• **Source excerpt**:
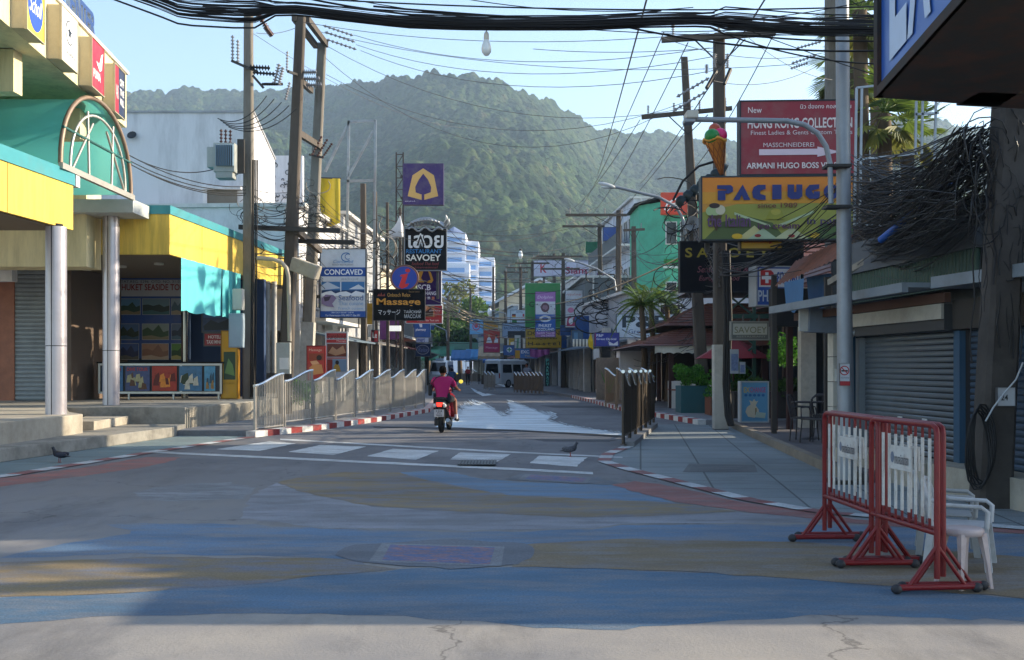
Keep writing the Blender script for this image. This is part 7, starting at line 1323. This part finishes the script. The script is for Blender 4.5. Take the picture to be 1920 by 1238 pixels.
SJ = dict(pelvis=(0, 0, .95), spine=(0, 0, 1.12), chest=(0, .01, 1.32), neck=(0, .01, 1.46), hea=(0, .02, 1.54), sho_l=(-.17, 0, 1.36), sho_r=(.17, 0, 1.36), elb_l=(-.25, -.02, 1.1), elb_r=(.25, -.02, 1.1), wri_l=(-.26, .06, .88), wri_r=(.26, .06, .88), han_l=(-.26, .08, .81), han_r=(.26, .08, .81), hip_l=(-.1, 0, .92), hip_r=(.1, 0, .92), kne_l=(-.1, .03, .5), kne_r=(.12, .06, .5), ank_l=(-.1, -.04, .1), ank_r=(.12, .0, .1), toe_l=(-.11, .1, .05), toe_r=(.14, .14, .05))
person('person in a grey shirt standing behind the railing under the hostel sign', (.9, 64, .14), R(150), SJ, '6c7484', '26282e', long_legs=True)
person('person in a red top standing at the market stalls', (-4.05, 98, .02), R(200), SJ, '8a1c24', '1c1c22', long_legs=True)
# ---------------------------------------------------------------- vans
def van(label, loc, rz, sign_top=False):
    r = thing('minivan', label, 'van', loc, rz, 'white vans on the street'); WV = mat('c6c9cc', .2, .03, metal=.1); L, W_, H_ = 4.8, .86, 2.25; GL = mat('14181c', .05, .02, spec=.8)
    def sec(y, w0, w1, z0, zs, z1): return [Vector(v) for v in ((-w0, y, z0), (w0, y, z0), (w0+.02, y, zs*.6), (w0, y, zs), (w1, y, z1-.08), (w1-.12, y, z1), (-w1+.12, y, z1), (-w1, y, z1-.08), (-w0, y, zs), (-w0-.02, y, zs*.6))]
    b = MB(); b.loft([sec(-2.4, .8, .72, .35, 1.1, 2.15), sec(-2.3, W_, .76, .28, 1.1, 2.25), sec(.9, W_, .76, .28, 1.1, 2.25), sec(1.4, W_, .72, .28, 1.08, 2.1), sec(2.1, .84, .66, .28, 1.05, 1.28), sec(2.4, .74, .6, .32, .8, 1.0)], WV, smooth=False); b.build('body', r, local=True, bevel=.04)
    b = MB(); b.add([(-.66, -2.415, 1.15), (.66, -2.415, 1.15), (.58, -2.4, 1.9), (-.58, -2.4, 1.9)], [(0, 1, 2, 3)], GL); b.build('rear_window', r, local=True)
    b = MB(); b.add([(-.62, 2.13, 1.3), (.62, 2.13, 1.3), (.58, 1.44, 2.06), (-.58, 1.44, 2.06)], [(3, 2, 1, 0)], GL); b.build('windscreen', r, local=True, recalc=False)
    for s in (-1, 1):
        for y0, y1 in ((-2.1, -.9), (-.8, .3), (.4, 1.25)): b = MB(); b.add([(s*(W_+.004), y0, 1.18), (s*(W_+.004), y1, 1.18), (s*(.79+.012), y1-.05, 1.85), (s*(.79+.012), y0+.05, 1.85)], [(0, 1, 2, 3)], GL); b.build('side_window', r, local=True)
        for y in (-1.4, 1.5):
            M = Matrix.Rotation(R(90), 3, 'Y'); b = MB(); b.lathe([(.12, -.1), (.3, -.11), (.34, -.09), (.34, .09), (.3, .11), (.12, .1)], (s*.78, y, .34), mat('18181a', .8), 20, M); wo = b.build('wheel', r, local=True); b = MB(); b.lathe([(.001, .115*s), (.2, .115*s), (.22, .08*s)], (s*.78, y, .34), mat('9a9ea2', .3, metal=.7), 16, M); b.build('hubcap', wo, local=True)
        b = MB(); b.box((s*.76, -2.41, .95), (.1, .04, .4), mat('8a1a1c', .3)); b.build('tail_light', r, local=True); b = MB(); b.box((s*.55, 2.38, .78), (.24, .06, .14), mat('d0d4d8', .1)); b.build('headlight', r, local=True)
        b = MB(); b.box((s*.98, 1.7, 1.35), (.16, .06, .2), BLK); b.build('mirror', r, local=True)
    b = MB(); b.box((0, 2.44, .42), (1.5, .1, .2), mat('6c7074', .5)); b.build('bumper', r, local=True); b = MB(); b.box((0, -2.44, .42), (1.5, .1, .2), mat('b9bcbe', .4)); b.build('bumper', r, local=True)
    b = MB(); b.box((0, -2.44, .8), (.36, .01, .16), mat('c9b84a', .5)); b.build('number_plate', r, local=True)
    if sign_top: b = MB(); b.box((0, 1.0, 2.34), (.7, .2, .16), mat('9ab0c4', .5)); b.build('roof_sign', r, local=True)
    return r
van('white minivan parked at an angle behind the low railing on the right', (-.1, 86.5, .01), R(-38))
van('white minivan with a roof sign driving towards the camera', (-6.3, 95, .01), R(176), True)
# ---------------------------------------------------------------- market awnings
rnd = random.Random(5)
for k, (x0, x1, y0, Y, c_, nm) in enumerate(((776, 822, 672, 118, '2c6a4c', 'green'), (800, 850, 664, 130, '35705a', 'pale green'), (845, 882, 672, 122, '2a5c8c', 'blue'), (872, 905, 670, 126, '3a78a8', 'light blue'), (836, 900, 655, 140, '2f5c44', 'dark green'), (896, 938, 668, 104, '8c7c64', 'tan'), (905, 935, 676, 112, '2c5a94', 'deep blue'))):
    a = P(x0, y0, Y); c = P(x1, y0, Y); r = thing('market_awning', '%s cloth awning of a far market stall, %s' % (nm, ('leftmost', 'second from left', 'in the middle', 'right of the middle one', 'highest at the back', 'above the parked van', 'behind the railing')[k]), 'awning', (a.x, Y, 0), 0, 'market stall awnings'); m = mat(c_, .7, .12, 2, dirt=.2)
    b = MB(); hh = a.z; vs = []; n = 10
    for i in range(n+1): q = i/n; x = a.x+(c.x-a.x)*q; vs += [(x, Y, hh+.04*math.sin(i*2)), (x, Y+2.6, hh+1.0), (x, Y-.02, hh-.3+.06*(i % 2))]
    b.add(vs, [(3*i, 3*i+3, 3*i+4, 3*i+1) for i in range(n)]+[(3*i+2, 3*i+5, 3*i+3, 3*i) for i in range(n)], m); b.build('cloth', r)
    for x in (a.x+.1, c.x-.1): b = MB(); b.cyl((x, Y+.1, 0), (x, Y+.1, hh), .04, IRON, 6); b.build('pole', r)
    b = MB(); b.b2(a.x+.3, Y+1, 0, c.x-.3, Y+2, .9, mat('4a4038', .8)); b.build('stall_table', r)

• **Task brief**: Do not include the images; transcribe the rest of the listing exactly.

• **Solution below**:
Keep writing the Blender script for this image. This is part 7, starting at line 1323. This part finishes the script. The script is for Blender 4.5. Take the picture to be 1920 by 1238 pixels.
SJ = dict(pelvis=(0, 0, .95), spine=(0, 0, 1.12), chest=(0, .01, 1.32), neck=(0, .01, 1.46), hea=(0, .02, 1.54), sho_l=(-.17, 0, 1.36), sho_r=(.17, 0, 1.36), elb_l=(-.25, -.02, 1.1), elb_r=(.25, -.02, 1.1), wri_l=(-.26, .06, .88), wri_r=(.26, .06, .88), han_l=(-.26, .08, .81), han_r=(.26, .08, .81), hip_l=(-.1, 0, .92), hip_r=(.1, 0, .92), kne_l=(-.1, .03, .5), kne_r=(.12, .06, .5), ank_l=(-.1, -.04, .1), ank_r=(.12, .0, .1), toe_l=(-.11, .1, .05), toe_r=(.14, .14, .05))
person('person in a grey shirt standing behind the railing under the hostel sign', (.9, 64, .14), R(150), SJ, '6c7484', '26282e', long_legs=True)
person('person in a red top standing at the market stalls', (-4.05, 98, .02), R(200), SJ, '8a1c24', '1c1c22', long_legs=True)
# ---------------------------------------------------------------- vans
def van(label, loc, rz, sign_top=False):
    r = thing('minivan', label, 'van', loc, rz, 'white vans on the street'); WV = mat('c6c9cc', .2, .03, metal=.1); L, W_, H_ = 4.8, .86, 2.25; GL = mat('14181c', .05, .02, spec=.8)
    def sec(y, w0, w1, z0, zs, z1): return [Vector(v) for v in ((-w0, y, z0), (w0, y, z0), (w0+.02, y, zs*.6), (w0, y, zs), (w1, y, z1-.08), (w1-.12, y, z1), (-w1+.12, y, z1), (-w1, y, z1-.08), (-w0, y, zs), (-w0-.02, y, zs*.6))]
    b = MB(); b.loft([sec(-2.4, .8, .72, .35, 1.1, 2.15), sec(-2.3, W_, .76, .28, 1.1, 2.25), sec(.9, W_, .76, .28, 1.1, 2.25), sec(1.4, W_, .72, .28, 1.08, 2.1), sec(2.1, .84, .66, .28, 1.05, 1.28), sec(2.4, .74, .6, .32, .8, 1.0)], WV, smooth=False); b.build('body', r, local=True, bevel=.04)
    b = MB(); b.add([(-.66, -2.415, 1.15), (.66, -2.415, 1.15), (.58, -2.4, 1.9), (-.58, -2.4, 1.9)], [(0, 1, 2, 3)], GL); b.build('rear_window', r, local=True)
    b = MB(); b.add([(-.62, 2.13, 1.3), (.62, 2.13, 1.3), (.58, 1.44, 2.06), (-.58, 1.44, 2.06)], [(3, 2, 1, 0)], GL); b.build('windscreen', r, local=True, recalc=False)
    for s in (-1, 1):
        for y0, y1 in ((-2.1, -.9), (-.8, .3), (.4, 1.25)): b = MB(); b.add([(s*(W_+.004), y0, 1.18), (s*(W_+.004), y1, 1.18), (s*(.79+.012), y1-.05, 1.85), (s*(.79+.012), y0+.05, 1.85)], [(0, 1, 2, 3)], GL); b.build('side_window', r, local=True)
        for y in (-1.4, 1.5):
            M = Matrix.Rotation(R(90), 3, 'Y'); b = MB(); b.lathe([(.12, -.1), (.3, -.11), (.34, -.09), (.34, .09), (.3, .11), (.12, .1)], (s*.78, y, .34), mat('18181a', .8), 20, M); wo = b.build('wheel', r, local=True); b = MB(); b.lathe([(.001, .115*s), (.2, .115*s), (.22, .08*s)], (s*.78, y, .34), mat('9a9ea2', .3, metal=.7), 16, M); b.build('hubcap', wo, local=True)
        b = MB(); b.box((s*.76, -2.41, .95), (.1, .04, .4), mat('8a1a1c', .3)); b.build('tail_light', r, local=True); b = MB(); b.box((s*.55, 2.38, .78), (.24, .06, .14), mat('d0d4d8', .1)); b.build('headlight', r, local=True)
        b = MB(); b.box((s*.98, 1.7, 1.35), (.16, .06, .2), BLK); b.build('mirror', r, local=True)
    b = MB(); b.box((0, 2.44, .42), (1.5, .1, .2), mat('6c7074', .5)); b.build('bumper', r, local=True); b = MB(); b.box((0, -2.44, .42), (1.5, .1, .2), mat('b9bcbe', .4)); b.build('bumper', r, local=True)
    b = MB(); b.box((0, -2.44, .8), (.36, .01, .16), mat('c9b84a', .5)); b.build('number_plate', r, local=True)
    if sign_top: b = MB(); b.box((0, 1.0, 2.34), (.7, .2, .16), mat('9ab0c4', .5)); b.build('roof_sign', r, local=True)
    return r
van('white minivan parked at an angle behind the low railing on the right', (-.1, 86.5, .01), R(-38))
van('white minivan with a roof sign driving towards the camera', (-6.3, 95, .01), R(176), True)
# ---------------------------------------------------------------- market awnings
rnd = random.Random(5)
for k, (x0, x1, y0, Y, c_, nm) in enumerate(((776, 822, 672, 118, '2c6a4c', 'green'), (800, 850, 664, 130, '35705a', 'pale green'), (845, 882, 672, 122, '2a5c8c', 'blue'), (872, 905, 670, 126, '3a78a8', 'light blue'), (836, 900, 655, 140, '2f5c44', 'dark green'), (896, 938, 668, 104, '8c7c64', 'tan'), (905, 935, 676, 112, '2c5a94', 'deep blue'))):
    a = P(x0, y0, Y); c = P(x1, y0, Y); r = thing('market_awning', '%s cloth awning of a far market stall, %s' % (nm, ('leftmost', 'second from left', 'in the middle', 'right of the middle one', 'highest at the back', 'above the parked van', 'behind the railing')[k]), 'awning', (a.x, Y, 0), 0, 'market stall awnings'); m = mat(c_, .7, .12, 2, dirt=.2)
    b = MB(); hh = a.z; vs = []; n = 10
    for i in range(n+1): q = i/n; x = a.x+(c.x-a.x)*q; vs += [(x, Y, hh+.04*math.sin(i*2)), (x, Y+2.6, hh+1.0), (x, Y-.02, hh-.3+.06*(i % 2))]
    b.add(vs, [(3*i, 3*i+3, 3*i+4, 3*i+1) for i in range(n)]+[(3*i+2, 3*i+5, 3*i+3, 3*i) for i in range(n)], m); b.build('cloth', r)
    for x in (a.x+.1, c.x-.1): b = MB(); b.cyl((x, Y+.1, 0), (x, Y+.1, hh), .04, IRON, 6); b.build('pole', r)
    b = MB(); b.b2(a.x+.3, Y+1, 0, c.x-.3, Y+2, .9, mat('4a4038', .8)); b.build('stall_table', r)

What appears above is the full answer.